Dataset content:
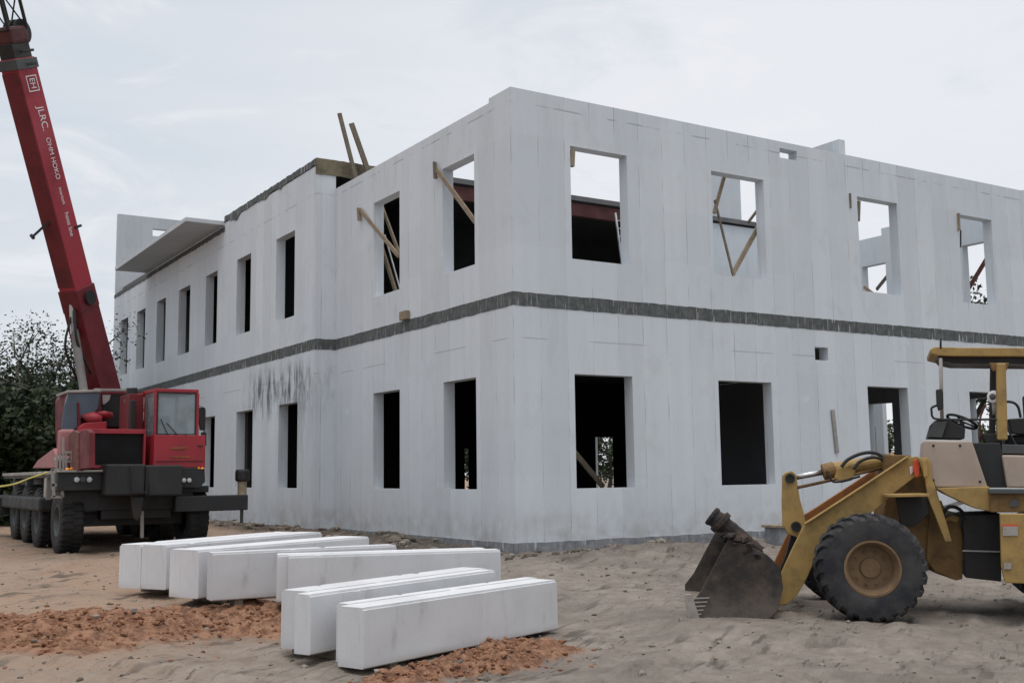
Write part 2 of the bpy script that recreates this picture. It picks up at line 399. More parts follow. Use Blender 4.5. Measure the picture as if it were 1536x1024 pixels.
def ground_mat():
    n = N('sandy_ground'); p, x, y, z = n.pos()
    a = n.noise(p, .5, 5, .6); b = n.noise(p, 3.5, 6, .65); c = n.noise(p, 24, 5, .7)
    sx = n.noise(n.xyz(n.math('ADD', n.math('MULTIPLY', x, .55), n.math('MULTIPLY', y, .35)), n.math('ADD', n.math('MULTIPLY', x, -2.0), n.math('MULTIPLY', y, 3.2)), 0.), 1.3, 5, .6)
    col = n.mix(n.ramp(b, .3, .7), (.215,.183,.156), (.310,.272,.235))
    col = n.mix(n.ramp(a, .42, .66, 0, .6), col, (.14,.122,.108))
    mk = n.noise(n.xyz(n.math('ADD', n.math('MULTIPLY', x, 2.2), n.math('MULTIPLY', y, 1.4)), n.math('ADD', n.math('MULTIPLY', x, -7.), n.math('MULTIPLY', y, 11.)), 2.), 1.2, 5, .7)
    # pinker haul road on the left
    lf = n.ramp(n.math('ADD', n.math('MULTIPLY', x, .848), n.math('MULTIPLY', y, -.53)), -5.5, -1.2, 1, 0)
    col = n.mix(n.math('MULTIPLY', lf, n.ramp(a, .3, .7, .5, 1)), col, (.36,.245,.175))
    col = n.mix(n.math('MULTIPLY', n.ramp(sx, .52, .62, 0, .75), n.ramp(n.noise(p, .8, 3), .42, .62, .12, 1)), col, (.088,.074,.064))
    at = n.n('ShaderNodeAttribute', attribute_name='red')
    rc = n.mix(n.ramp(n.noise(p, 6, 5, .7), .35, .65), (.15,.070,.042), (.34,.185,.115))
    rc = n.mix(n.ramp(c, .5, .75, 0, .5), rc, (.36,.235,.165))
    rk = n.ramp(n.math('ADD', at.outputs['Fac'], n.math('MULTIPLY', n.math('SUBTRACT', b, .5), 1.1)), .10, .55, 0, .97)
    col = n.mix(rk, col, rc)
    # dark soil against the side wall
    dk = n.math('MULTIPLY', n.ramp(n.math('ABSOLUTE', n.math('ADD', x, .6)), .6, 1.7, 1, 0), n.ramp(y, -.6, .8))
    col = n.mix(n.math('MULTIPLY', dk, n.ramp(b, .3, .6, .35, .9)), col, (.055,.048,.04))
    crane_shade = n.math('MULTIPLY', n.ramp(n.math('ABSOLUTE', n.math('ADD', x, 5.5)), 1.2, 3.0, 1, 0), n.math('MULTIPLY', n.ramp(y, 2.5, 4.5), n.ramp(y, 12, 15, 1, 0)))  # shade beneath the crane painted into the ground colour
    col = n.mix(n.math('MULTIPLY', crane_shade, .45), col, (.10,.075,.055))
    col = n.mix(n.ramp(c, .6, .8, 0, .4), col, (.36,.325,.28))
    col = n.mix(n.ramp(c, .22, .36, .5, 0), col, (.07,.055,.045))
    col = n.mix(n.math('MULTIPLY', n.ramp(mk, .58, .66, 0, .8), n.ramp(n.noise(p, 1.1, 3), .42, .6, .15, 1)), col, (.07,.058,.05))
    n.bump(n.math('ADD', n.math('MULTIPLY', c, .6), n.math('ADD', b, n.math('MULTIPLY', mk, .5))), .8, .07)
    return n.fin(col, .95, 0, .15)
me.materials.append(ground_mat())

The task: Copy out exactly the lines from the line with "n.ramp(b, .3, .6, .35, .9)), col, (.055,.048,.04))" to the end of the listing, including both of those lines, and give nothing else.

Answer:
    col = n.mix(n.math('MULTIPLY', dk, n.ramp(b, .3, .6, .35, .9)), col, (.055,.048,.04))
    crane_shade = n.math('MULTIPLY', n.ramp(n.math('ABSOLUTE', n.math('ADD', x, 5.5)), 1.2, 3.0, 1, 0), n.math('MULTIPLY', n.ramp(y, 2.5, 4.5), n.ramp(y, 12, 15, 1, 0)))  # shade beneath the crane painted into the ground colour
    col = n.mix(n.math('MULTIPLY', crane_shade, .45), col, (.10,.075,.055))
    col = n.mix(n.ramp(c, .6, .8, 0, .4), col, (.36,.325,.28))
    col = n.mix(n.ramp(c, .22, .36, .5, 0), col, (.07,.055,.045))
    col = n.mix(n.math('MULTIPLY', n.ramp(mk, .58, .66, 0, .8), n.ramp(n.noise(p, 1.1, 3), .42, .6, .15, 1)), col, (.07,.058,.05))
    n.bump(n.math('ADD', n.math('MULTIPLY', c, .6), n.math('ADD', b, n.math('MULTIPLY', mk, .5))), .8, .07)
    return n.fin(col, .95, 0, .15)
me.materials.append(ground_mat())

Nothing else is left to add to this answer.